A Post by Michael B. Spring

(A list of all posts by M.B. Spring)

The Next Generation(May, 2007)

Back around the year 2000, Hewlett-Packard introduced an early version of a web services platform called e-speak. It was a little cumbersome to come to grips with at first, but it became clear that it was a marvelous engine with just the right degree of structure. At a time when the semantic web was still just a glimmer, HP had developed a full blown system to deliver vocbulary development, registration, and discovery. It was a wonderful foray into service oriented architectures, but alas it was lost in the turmoil at HP and the growth of web services.

HP was struggling with just how much of the service architecture was to be a part of the engine and how much was to be provided by the users.

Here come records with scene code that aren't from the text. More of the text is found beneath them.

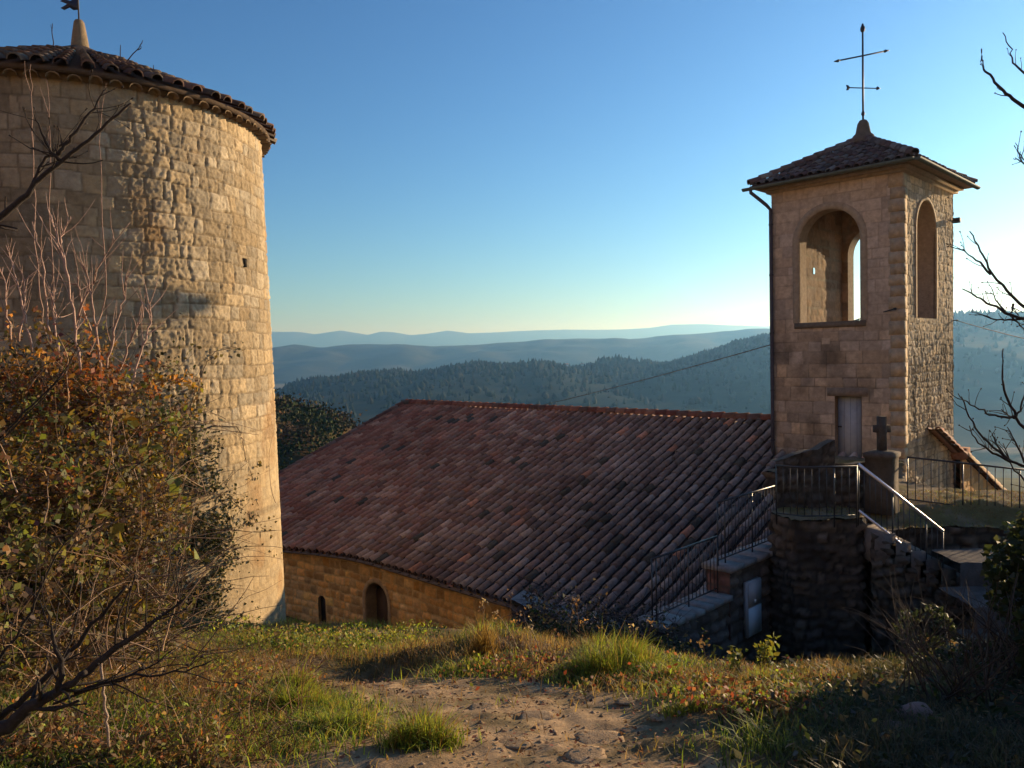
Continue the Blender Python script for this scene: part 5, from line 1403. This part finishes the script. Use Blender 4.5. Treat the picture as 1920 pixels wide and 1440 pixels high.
# --- stones
def stone(px, py, s, label, group=None, flat=.4, col=(.28, .2, .13), seed=0, y0=2.0, mat=None, name='stone'):
    rg = rgen(seed); c = on_ground(px, py, y0)
    u = np.linspace(0, math.pi, 9); v = np.arange(14) * 2 * math.pi / 14
    U_, V_ = np.meshgrid(u, v, indexing='ij')
    D = np.stack([np.sin(U_) * np.cos(V_), np.sin(U_) * np.sin(V_), np.cos(U_)], -1).reshape(-1, 3)
    D = np.sign(D) * np.abs(D) ** .75
    r = 1 + .45 * (fbm(D[:, 0] * 1.5 + seed, D[:, 1] * 1.5 + D[:, 2], 3, 7) - .5) * 2
    P = c + D * r[:, None] * np.array([s, s * rg.uniform(.6, .9), s * flat]) + UP * s * flat * .25
    i = np.arange(8)[:, None] * 14; j = np.arange(14)[None, :]; k = (j + 1) % 14
    q = np.stack([i + j, i + k, i + 14 + k, i + 14 + j], -1).reshape(-1, 4)
    return tag(mk(name, P, q, mat or M_STONE, None, np.array(col) * rg.uniform(.85, 1.15), True, c), label, 'stone', group)
stone(1722, 1362, .085, 'larger of two pinkish stones lying in the shade among the dark weeds', None, .8, (.26, .17, .15), 1)
stone(1684, 1384, .060, 'smaller of two pinkish stones lying in the shade among the dark weeds', None, .7, (.24, .16, .14), 2)
stone(950, 1118, .14, 'single pale stone at the left end of the tumbled wall', None, .6, (.5, .42, .34), 3, 9)
PS = [(1010, 1345, .10), (1130, 1392, .12), (1195, 1372, .08), (905, 1330, .07), (1040, 1300, .08), (960, 1395, .09), (1180, 1320, .07), (870, 1290, .06), (1095, 1425, .10), (1240, 1352, .07), (790, 1300, .06), (1000, 1270, .05)]
for i, (x, y, s) in enumerate(PS): stone(x, y, s, 'flat worn stone bedded in the sunlit earth of the path', 'stones bedded in the path', .06, (.33, .225, .13), 20 + i, name='path_stone')
# --- green tufts
TU = [(575, 1335, 'bright grass tuft at the left edge of the path, nearest the round tower', 1500, .19, .20), (665, 1372, 'grass tuft between two others along the left of the path', 1100, .14, .16), (792, 1395, 'rounded grass tuft closest to the viewer on the left of the path', 1300, .15, .17), (540, 1298, 'thin long grass at the corner where the path meets the shade', 700, .17, .14),
      (1165, 1262, 'tall bright green grass mound on the bank before the tumbled wall', 2600, .24, .27), (1090, 1268, 'low grass tuft left of the tall bright mound', 700, .13, .15), (1262, 1275, 'sparse grass tuft right of the tall bright mound', 700, .13, .15), (1420, 1290, 'small grass tuft by the two yellow leaved seedlings', 450, .12, .14), (1300, 1330, 'short flat grass tuft at the right side of the path', 600, .08, .16)]
for i, (x, y, lab, n, L, rad) in enumerate(TU):
    tuft('grass_tuft', x, y, lab, n, L, .006, rad, LIME + [LIME[1]] + GREEN[2:3], rgen(350 + i), 'grass', None, .75)
tuft('straw_tuft', 898, 1232, 'upright tuft of golden dry straw on the bank', 1100, .27, .005, .125, STRAW, rgen(370), 'dry grass', None, .45, 4)
# --- weeds in the dip before the church
WG = [(560, 1195), (610, 1205), (660, 1192), (705, 1205), (755, 1212), (480, 1205), (430, 1190), (520, 1225), (640, 1222), (780, 1190)]
for i, (x, y) in enumerate(WG):
    rg = rgen(380 + i); c = on_ground(x, y, 5)
    n = 480; d = rg.normal(size=(n, 3)); d /= np.linalg.norm(d, axis=1)[:, None]
    P = c + d * (rg.random(n) ** .4)[:, None] * np.array([.42, .35, .12]) * rg.uniform(.75, 1.25) + UP * .02
    P = above(P, .0)
    V, q = leaf_cards(P, .042, rg, .5, .5)
    o = thing('weed_clump', 'low leafy green weed clump in the dip below the church wall', 'weeds', c, 'green weeds below the church wall')
    mk('foliage', V, q, M_LEAF, o, np.repeat(pick(LIME[:2] + GREEN[:2] + OLIV[:3] + BRWN[:2], len(P), rg, .5), 4, 0))
rg = rgen(395)
for i, (x, y) in enumerate([(470, 1178), (540, 1172), (605, 1178), (680, 1172), (735, 1180), (790, 1200)]):
    tuft('grass_tuft', x, y, 'pale grass tuft on the crest in front of the church wall', 420, .13, .007, .4, LIME[:2] + STRAW[1:2] + OLIV[:1], rgen(396 + i), 'grass', 'pale grass before the church wall', .8, 6)
# --- dry stalks along the lip of the bank
rg = rgen(400)
DW = [(930, 1235, 110), (955, 1240, 130), (985, 1240, 85), (1000, 1238, 70), (1020, 1245, 110), (1045, 1240, 60), (1070, 1248, 105), (1095, 1235, 115), (1110, 1232, 75), (1130, 1235, 60), (975, 1225, 90), (940, 1225, 70), (1205, 1240, 80), (1335, 1265, 75), (1190, 1230, 60), (915, 1215, 95)]
for i, (x, y, h) in enumerate(DW):
    c = on_ground(x, y, 4.0); s = h * c[1] / F_PX
    mb = MB(); cc = np.array([(.30, .17, .08), (.17, .10, .06), (.36, .27, .18), (.12, .07, .05)][rg.integers(4)])
    P = curve_stem(mb, c - UP * .03, (rg.normal(0, .15), rg.normal(0, .15), 1), s, .0045, rg, .05, 7, cc, .07)
    for _ in range(rg.integers(2, 7)):
        j = rg.integers(2, 7); curve_stem(mb, P[j], (rg.normal(0, .6), rg.normal(0, .4), .8), s * rg.uniform(.1, .3), .0025, rg, 0, 4, cc * rg.uniform(.8, 1.3), .15)
    C_ = P[-1] + rg.normal(0, .018, (10, 3)); V, q = leaf_cards(C_, .024, rg); mb.add(V, q, cc * 1.3)
    tag(mb.build('dry_stalk', M_GRASS, None, False, c), 'thin dry weed stalk on the bank before the dark tumbled wall', 'weed', 'dry stalks along the bank')
# --- seedlings with yellow-green leaves
for i, (x, y, h, lab) in enumerate([(1378, 1275, 62, 'left of two small yellow-green leafed seedlings lit against the dark yard'), (1425, 1275, 85, 'taller right hand one of two yellow-green leafed seedlings lit against the dark yard')]):
    rg = rgen(420 + i); c = on_ground(x, y, 4); s = h * c[1] / F_PX
    t = thing('seedling', lab, 'plant', c); mb = MB(); cs = []
    for k in range(4 + 2 * i):
        P = curve_stem(mb, c, (rg.normal(0, .28), rg.normal(0, .2), 1), s * rg.uniform(.6, 1.05), .004, rg, 0, 7, (.12, .09, .05), .06)
        for p in P[2:]: cs += [p + rg.normal(0, .018, 3) for _ in range(4)]
    mb.build('stem', M_BARK, t); cs = np.array(cs)
    V, q = leaf_cards(cs, .04, rg, .3, .6); mk('foliage', V, q, M_LEAF, t, np.repeat(pick([(.20, .22, .04), (.28, .24, .04), (.15, .18, .05)], len(cs), rg), 4, 0))
# --- red and bronze bramble leaves creeping over the bank
rg = rgen(430); pts = []
for (x, y, sx, sy, n) in ((1000, 1250, 55, 10, 900), (1285, 1285, 40, 16, 900), (1380, 1305, 70, 22, 1500), (1490, 1300, 40, 18, 900), (1440, 1335, 50, 16, 700), (1120, 1290, 60, 8, 350), (950, 1270, 60, 10, 400), (1530, 1275, 25, 12, 300)):
    for _ in range(n // 3):
        c = on_ground(x + rg.normal(0, sx), y + rg.normal(0, sy), 2.5, 9)
        for _k in range(3): pts.append(c + np.array([rg.normal(0, .04), rg.normal(0, .04), abs(rg.normal(0, .035)) + .01]))
pts = np.array(pts)[::2]; V, q = leaf_cards(pts, .034, rg, .3, .55)
tag(mk('bramble_leaves', V, q, M_LEAF, None, np.repeat(pick(REDL + BRWN[:3] + OLIV[:2] + LIME[:1], len(pts), rg, .4), 4, 0)), kind='stuff')
# --- dry bramble heaped over the tumbled wall
rg = rgen(440)
hb = thing('dry_bramble', 'heap of dead grey bramble draped over the tumbled wall', 'bramble', (.9, 11.2, -4.5))
mb = MB()
for i in range(420):
    x = rg.uniform(.1, 2.3); y = 12.0 - .45 * x * .6 + rg.normal(0, .35); z = -4.0 + rg.normal(0, .22) - .12 * x
    curve_stem(mb, (x, y - .25, z - .1), (rg.normal(0, 1), rg.normal(-.3, .5), rg.normal(.3, .5)), rg.uniform(.4, 1.2), .006, rg, rg.uniform(.3, 1.6), 8, np.array([.10, .085, .085]) * rg.uniform(.4, 1.5), .16)
mb.build('cane_tangle', M_BARK, hb)
n = 5200; xx = rg.uniform(.1, 2.4, n); P = np.stack([xx, 11.85 - .3 * xx + rg.normal(0, .32, n), -4.15 - .14 * xx + rg.normal(0, .26, n)], 1)
V, q = leaf_cards(P, .06, rg, 0, .7); mk('dead_foliage', V, q, M_LITTER, hb, np.repeat(pick([(.07, .055, .05), (.10, .08, .075), (.045, .04, .035), (.13, .11, .10)], n, rg), 4, 0))
# dark weeds hanging below it
n = 3600; xx = rg.uniform(.15, 2.6, n); yy = 10.8 - .2 * xx + rg.normal(0, .4, n); P = np.stack([xx, yy, g(xx, yy) + np.abs(rg.normal(0, .28, n))], 1)
V, q = leaf_cards(P, .06, rg, .2, .6)
tag(mk('ground_cover', V, q, M_LEAF, None, np.repeat(pick(DARKG + BRWN[:2], n, rg), 4, 0)), kind='stuff')
# --- shrubs on the right
def shrub_at(label, specs, n, size, pal, seed, stems=60, name='evergreen_shrub'):
    rg = rgen(seed); P, idx = ell(specs, n, rg, .3); P = above(P)
    c = np.array([P[:, 0].mean(), P[:, 1].mean(), 0]); c[2] = gz(c[0], c[1])
    t = thing(name, label, 'shrub', c)
    V, q = leaf_cards(P, size, rg, .2, .55); mk('foliage', V, q, M_LEAF, t, np.repeat(pick(pal, len(P), rg, .45), 4, 0))
    mb = MB()
    for i in range(stems):
        s = specs[rg.integers(len(specs))]; p = at(s[0] + rg.normal(0, .5) * s[3], s[1] + .4 * s[4], s[2]); p[2] = max(p[2], gz(p[0], p[1]))
        curve_stem(mb, p, (rg.normal(0, .5), rg.normal(0, .5), 1), rg.uniform(.3, .8), .005, rg, .3, 6, np.array([.09, .07, .055]) * rg.uniform(.6, 1.5), .12)
    mb.build('twig_tangle', M_BARK, t)
    return t
shrub_at('dark glossy evergreen shrub standing below the stair handrail', [(1735, 1190, 6.6, 55, 60, .25, 1), (1750, 1260, 6.2, 70, 70, .3, 1.2), (1700, 1290, 6.0, 60, 40, .3, .6)], 4200, .05, DARKG + [(.07, .085, .06)], 450)
shrub_at('grey leaved bramble mass at the lower right edge', [(1860, 1270, 5.2, 110, 60, .4, 1), (1890, 1360, 4.4, 130, 90, .4, 1.3), (1780, 1390, 4.0, 90, 60, .3, .8), (1960, 1330, 4.8, 120, 130, .5, 1)], 9000, .05, DARKG + [(.10, .11, .11), (.08, .085, .07), (.05, .045, .035)], 451, 160, 'bramble_shrub')
SHX = SHADOW_SHRUBS
for i, (x, y, h, w) in enumerate(SHX):
    rg = rgen(470 + i); z0 = gz(x, y); n = int(6500 * h)
    d = rg.normal(size=(n, 3)); d /= np.linalg.norm(d, axis=1)[:, None]
    P = np.array([x, y, z0 + h * .48]) + d * (rg.random(n) ** .35)[:, None] * np.array([w, w * .8, h * .54])
    t = thing('shade_shrub', 'dense dark shrub added at the right edge to shade the lower right ground', 'shrub', (x, y, z0), 'added shade shrubs at the right edge')
    V, q = leaf_cards(P, .06, rg, .1, .7); mk('foliage', V, q, M_LEAF, t, np.repeat(pick(DARKG, n, rg), 4, 0))
    mb = MB()
    for k in range(7): curve_stem(mb, (x, y, z0 - .05), (rg.normal(0, .35), rg.normal(0, .35), 1), h * .8, .02, rg, 0, 6, (.06, .05, .04), .06, 5)
    mb.build('stem', M_BARK, t)
# weeds in the shaded foreground on the right
rg = rgen(480); n = 7500
Yb = 2.4 + 5.2 * rg.random(n) ** 1.3; Xb = Yb * rg.uniform(.28, .72, n); keep = (fbm(Xb * 2, Yb * 2, 3, 481) > .45) & (Xb > .55 + .42 * (Yb - 2.4)); Xb, Yb = Xb[keep], Yb[keep]
P = np.stack([Xb, Yb, g(Xb, Yb) + np.abs(rg.normal(0, .045, len(Xb)))], 1)
V, q = leaf_cards(P, .045, rg, .3, .55)
tag(mk('ground_ivy', V, q, M_LEAF, None, np.repeat(pick(DARKG + [(.09, .09, .075), (.07, .06, .045)] + BRWN[:1], len(P), rg), 4, 0)), kind='stuff')
# --- dead bracken and bramble canes over the lower left
rg = rgen(490); mb = MB()
for i in range(1500):
    px = rg.uniform(-40, 580); py = rg.uniform(1235, 1450) - .10 * max(0, px - 300)
    c = on_ground(px, py, 2.2, 9)
    cc = np.array([(.27, .165, .09), (.17, .10, .06), (.36, .27, .19), (.22, .10, .055), (.10, .065, .045)][rg.integers(5)])
    curve_stem(mb, c, (rg.normal(0, .7), rg.normal(0, .5), rg.uniform(.1, .9)), rg.uniform(.08, .42), rg.uniform(.0016, .0032), rg, rg.uniform(0, 1.2), 6, cc * rg.uniform(.7, 1.3), .16)
tag(mb.build('dead_canes', M_GRASS), kind='stuff')
n = 9000
px = rg.uniform(-40, 600, n); tmp = np.array([on_ground(a, rg.uniform(1225, 1450), 2.2, 9) for a in px[:1500]])
P = (tmp[:, None, :] + np.stack([rg.normal(0, .07, (1500, 6)), rg.normal(0, .07, (1500, 6)), np.abs(rg.normal(0, .05, (1500, 6)))], -1)).reshape(-1, 3)
P[:, 2] = np.maximum(P[:, 2], g(P[:, 0], P[:, 1]) + .008); keep = pathmask(P[:, 0], P[:, 1]) < .25; P = P[keep]
V, q = leaf_cards(P, .030, rg, .3, .5)
tag(mk('undergrowth', V, q, M_LEAF, None, np.repeat(pick(BRWN + BRWN[:2] + OLIV[:2] + RUST[:1] + LIME[:1], len(P), rg, .4), 4, 0)), kind='stuff')
pc_ = MB(); B = px_path([(188, 1235), (193, 1290), (198, 1340), (205, 1400)], 2.9, .003, rg, 5); pc_.tube(B, .006, 5, (.42, .31, .24))
tag(pc_.build('dry_cane', M_BARK, None, False, B[-1]), 'single pale upright cane in front of the dark limb at lower left', 'cane')
# turf and litter on the terrace strip
rg = rgen(500); n = 12000; Xb = rg.uniform(5, 14, n); Yb = rg.uniform(12.6, 15.4, n); keep = inside_poly(Xb, Yb, plan); Xb, Yb = Xb[keep], Yb[keep]
P = np.stack([Xb, Yb, terrace_z(Xb, Yb)], 1)
V, q, t = blades(P, .04, .009, rg, 1.2); tag(mk('turf', V, [q, t], M_GRASS, None, np.repeat(pick(BRWN + STRAW[3:] + OLIV[:2], len(P), rg), 5, 0)), kind='stuff')
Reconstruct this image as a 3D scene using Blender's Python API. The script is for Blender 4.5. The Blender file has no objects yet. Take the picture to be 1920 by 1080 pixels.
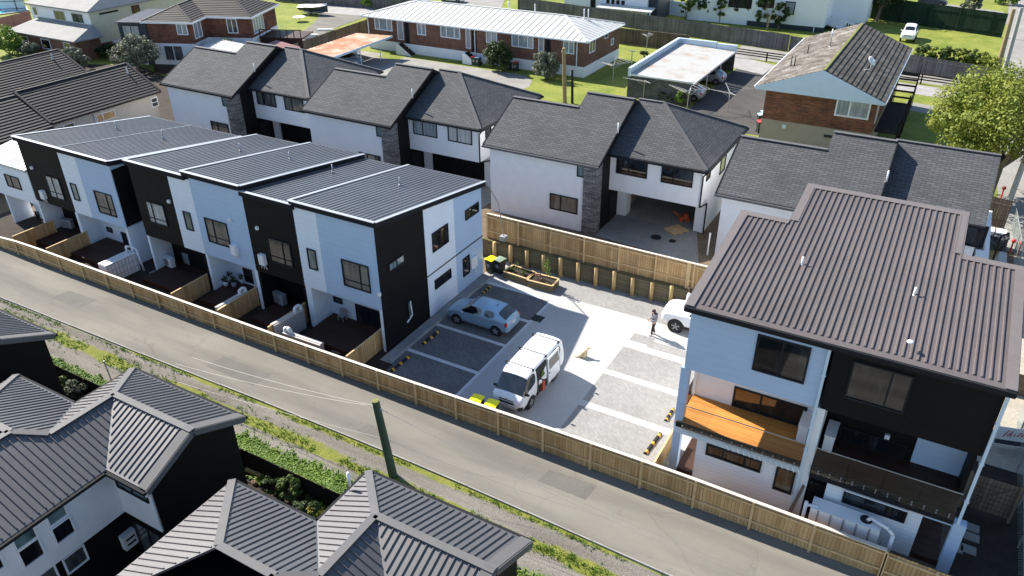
import bpy, bmesh, math, random
from mathutils import Vector as V, Matrix
random.seed(7)
rnd = random.random
def ru(a, b): return a + (b - a) * rnd()
C = bpy.context.scene.collection
Z = V((0, 0, 1)); X = V((1, 0, 0)); Y = V((0, 1, 0))
# ---------------------------------------------------------------- camera (solved from the street's parallel lines)
FPX = 1454.0; CAMZ = 24.5
_y, _p, _r = -0.518, 0.5299, 0.0077
_f = V((math.sin(_y)*math.cos(_p), math.cos(_y)*math.cos(_p), -math.sin(_p)))
_rt = V((math.cos(_y), -math.sin(_y), 0)); _d = _f.cross(_rt)
_R = math.cos(_r)*_rt + math.sin(_r)*_d; _D = -math.sin(_r)*_rt + math.cos(_r)*_d
CAM = V((0, 0, CAMZ))
def ray(px, py): return _R*((px-960)/FPX) + _D*((py-540)/FPX) + _f
def P(px, py, z=0.0):            # survey: photo point -> level z
    d = ray(px, py); return CAM + d*((z-CAMZ)/d.z)
def PY(px, py, y): d = ray(px, py); return CAM + d*(y/d.y)
def PX(px, py, x): d = ray(px, py); return CAM + d*(x/d.x)
cd = bpy.data.cameras.new('camera'); cam = bpy.data.objects.new('camera', cd); C.objects.link(cam)
cam.matrix_world = Matrix(((_R.x, -_D.x, -_f.x, 0), (_R.y, -_D.y, -_f.y, 0), (_R.z, -_D.z, -_f.z, CAMZ), (0, 0, 0, 1)))
cd.sensor_width = 36; cd.lens = FPX/1920*36; cd.clip_end = 1500; cd.clip_start = .5
bpy.context.scene.camera = cam
# ---------------------------------------------------------------- materials
def nm(name, rough=.8, metal=0, spec=.35):
    m = bpy.data.materials.new(name); m.use_nodes = True
    nt = m.node_tree; b = nt.nodes['Principled BSDF']
    b.inputs['Roughness'].default_value = rough; b.inputs['Metallic'].default_value = metal
    b.inputs['Specular IOR Level'].default_value = spec
    return m, nt, b
def N(nt, t, **kw):
    n = nt.nodes.new('ShaderNode'+t)
    for k, v in kw.items():
        if k.startswith('i_'): n.inputs[k[2:].replace('_', ' ')].default_value = v
        else: setattr(n, k, v)
    return n
def col(c): return (c[0], c[1], c[2], 1)
def mixc(nt, fac, a, b, bt='MIX'):
    n = nt.nodes.new('ShaderNodeMix'); n.data_type = 'RGBA'; n.blend_type = bt
    for s, v in ((0, fac), (6, a), (7, b)):
        if isinstance(v, (int, float)): n.inputs[s].default_value = v
        elif isinstance(v, tuple): n.inputs[s].default_value = col(v)
        else: nt.links.new(v, n.inputs[s])
    return n.outputs[2]
def coords(nt, which='Object'):
    return N(nt, 'TexCoord').outputs[which]
def noise(nt, vec, scale, detail=4, rough=.6, lo=.35, hi=.65):
    n = N(nt, 'TexNoise'); n.inputs['Scale'].default_value = scale; n.inputs['Detail'].default_value = detail
    n.inputs['Roughness'].default_value = rough; nt.links.new(vec, n.inputs['Vector'])
    r = N(nt, 'MapRange'); r.inputs[1].default_value = lo; r.inputs[2].default_value = hi
    nt.links.new(n.outputs['Fac'], r.inputs[0]); return r.outputs[0]
def stretch(nt, vec, s):
    m = N(nt, 'Mapping'); m.inputs['Scale'].default_value = s; nt.links.new(vec, m.inputs['Vector']); return m.outputs[0]
def bump(nt, b, h, strength=.4, dist=.02):
    n = N(nt, 'Bump'); n.inputs['Strength'].default_value = strength; n.inputs['Distance'].default_value = dist
    nt.links.new(h, n.inputs['Height']); nt.links.new(n.outputs[0], b.inputs['Normal'])
def noisy(name, c1, c2, s1=.6, s2=14, rough=.85, metal=0, spec=.3, fine=.35, bmp=0, lo=.3, hi=.7, st=None):
    """large patches between c1 and c2, finer grain on top"""
    m, nt, b = nm(name, rough, metal, spec); vec = coords(nt)
    if st: vec = stretch(nt, vec, st)
    big = noise(nt, vec, s1, 5, .6, lo, hi); fn = noise(nt, vec, s2, 3, .7, .25, .75)
    c = mixc(nt, big, tuple(c1), tuple(c2))
    g = mixc(nt, fn, (1-fine,)*3, (1+fine*.6,)*3)
    c = mixc(nt, 1.0, c, g, 'MULTIPLY'); nt.links.new(c, b.inputs['Base Color'])
    if bmp: bump(nt, b, fn, bmp, .03)
    return m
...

In a classic market place gamble, they stripped the engine down to the barest components in the believe that wrapper services could be provided by the market.

At the current time, with the growth of application servers, the withdrawal of the public UDDI servers by IBM and Microsoft, and the slow evolution of the ebXML registries standardized by OASIS, we are in a sort of no man's land where we can't effectively build true marketplaces and compose dynamic applications. It will be back with BPEL and the web service extensions. Less a marketplace approach and more of an application server implementation of standards, but it is coming back. It is just a little frustrating that we were so close seven years ago and now we are in this gray area where we can no longer put the whole package together.